_Task to complete_
Beginning with the first line of the data below, extract each line up to and including the one containing "from mathutils.geometry import". Copy them exactly and add nothing.

_Provided data_

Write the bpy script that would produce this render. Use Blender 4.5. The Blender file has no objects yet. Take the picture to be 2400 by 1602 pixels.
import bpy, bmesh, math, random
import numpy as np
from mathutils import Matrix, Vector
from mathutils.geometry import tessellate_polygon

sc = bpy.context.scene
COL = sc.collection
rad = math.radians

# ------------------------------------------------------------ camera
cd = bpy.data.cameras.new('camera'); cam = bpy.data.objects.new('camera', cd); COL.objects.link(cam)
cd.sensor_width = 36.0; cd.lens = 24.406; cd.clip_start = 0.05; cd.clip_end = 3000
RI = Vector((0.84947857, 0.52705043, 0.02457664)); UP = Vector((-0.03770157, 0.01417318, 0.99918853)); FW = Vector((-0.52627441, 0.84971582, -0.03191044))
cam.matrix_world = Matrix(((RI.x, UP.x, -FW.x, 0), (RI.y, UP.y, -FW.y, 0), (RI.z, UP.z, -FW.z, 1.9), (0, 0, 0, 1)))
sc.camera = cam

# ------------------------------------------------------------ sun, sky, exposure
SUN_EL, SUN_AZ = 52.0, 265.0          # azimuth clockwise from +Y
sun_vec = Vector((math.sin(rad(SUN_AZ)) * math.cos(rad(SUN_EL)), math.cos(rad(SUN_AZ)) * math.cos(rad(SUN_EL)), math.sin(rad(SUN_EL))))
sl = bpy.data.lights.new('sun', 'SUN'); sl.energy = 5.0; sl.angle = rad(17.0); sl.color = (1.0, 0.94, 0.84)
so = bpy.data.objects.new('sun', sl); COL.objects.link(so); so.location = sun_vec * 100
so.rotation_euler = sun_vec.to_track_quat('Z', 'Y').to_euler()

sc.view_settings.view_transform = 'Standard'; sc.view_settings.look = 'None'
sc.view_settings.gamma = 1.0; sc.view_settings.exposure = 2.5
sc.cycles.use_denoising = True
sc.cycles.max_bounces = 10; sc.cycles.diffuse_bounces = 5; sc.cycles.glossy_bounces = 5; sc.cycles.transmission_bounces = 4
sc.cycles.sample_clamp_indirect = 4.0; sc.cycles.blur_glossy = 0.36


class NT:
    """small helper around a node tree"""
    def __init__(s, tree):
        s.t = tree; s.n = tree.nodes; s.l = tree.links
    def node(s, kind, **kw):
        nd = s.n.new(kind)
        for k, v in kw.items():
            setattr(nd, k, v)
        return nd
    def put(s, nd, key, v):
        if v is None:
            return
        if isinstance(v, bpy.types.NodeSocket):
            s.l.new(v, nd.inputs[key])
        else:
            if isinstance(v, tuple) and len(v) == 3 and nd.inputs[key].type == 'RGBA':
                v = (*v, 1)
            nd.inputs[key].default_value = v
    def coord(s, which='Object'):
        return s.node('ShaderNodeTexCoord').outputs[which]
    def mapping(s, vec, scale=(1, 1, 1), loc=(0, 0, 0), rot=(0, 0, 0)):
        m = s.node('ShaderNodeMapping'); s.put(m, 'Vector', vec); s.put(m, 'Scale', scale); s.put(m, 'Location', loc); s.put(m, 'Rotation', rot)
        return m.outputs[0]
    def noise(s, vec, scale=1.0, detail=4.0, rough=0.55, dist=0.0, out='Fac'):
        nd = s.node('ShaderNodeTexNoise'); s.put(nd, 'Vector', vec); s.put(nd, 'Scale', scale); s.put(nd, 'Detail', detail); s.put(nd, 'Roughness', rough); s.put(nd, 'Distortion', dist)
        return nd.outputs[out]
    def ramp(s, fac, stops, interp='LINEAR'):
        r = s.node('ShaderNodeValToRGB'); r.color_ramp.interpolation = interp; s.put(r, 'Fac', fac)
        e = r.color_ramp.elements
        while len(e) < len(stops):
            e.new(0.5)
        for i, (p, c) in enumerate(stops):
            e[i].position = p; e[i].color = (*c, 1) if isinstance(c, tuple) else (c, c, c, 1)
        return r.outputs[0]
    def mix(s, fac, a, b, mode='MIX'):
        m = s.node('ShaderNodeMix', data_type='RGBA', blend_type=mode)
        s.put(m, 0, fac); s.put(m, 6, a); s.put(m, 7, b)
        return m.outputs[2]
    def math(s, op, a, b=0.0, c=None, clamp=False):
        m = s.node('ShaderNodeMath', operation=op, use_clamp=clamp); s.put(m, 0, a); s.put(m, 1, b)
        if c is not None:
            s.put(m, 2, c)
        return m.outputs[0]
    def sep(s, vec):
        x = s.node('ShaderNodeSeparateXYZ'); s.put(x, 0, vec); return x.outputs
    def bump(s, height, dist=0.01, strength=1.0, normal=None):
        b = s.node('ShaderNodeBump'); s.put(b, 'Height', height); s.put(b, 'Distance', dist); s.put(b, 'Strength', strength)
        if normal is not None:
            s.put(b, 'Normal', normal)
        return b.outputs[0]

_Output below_
Write the bpy script that would produce this render. Use Blender 4.5. The Blender file has no objects yet. Take the picture to be 2400 by 1602 pixels.
import bpy, bmesh, math, random
import numpy as np
from mathutils import Matrix, Vector
from mathutils.geometry import tessellate_polygon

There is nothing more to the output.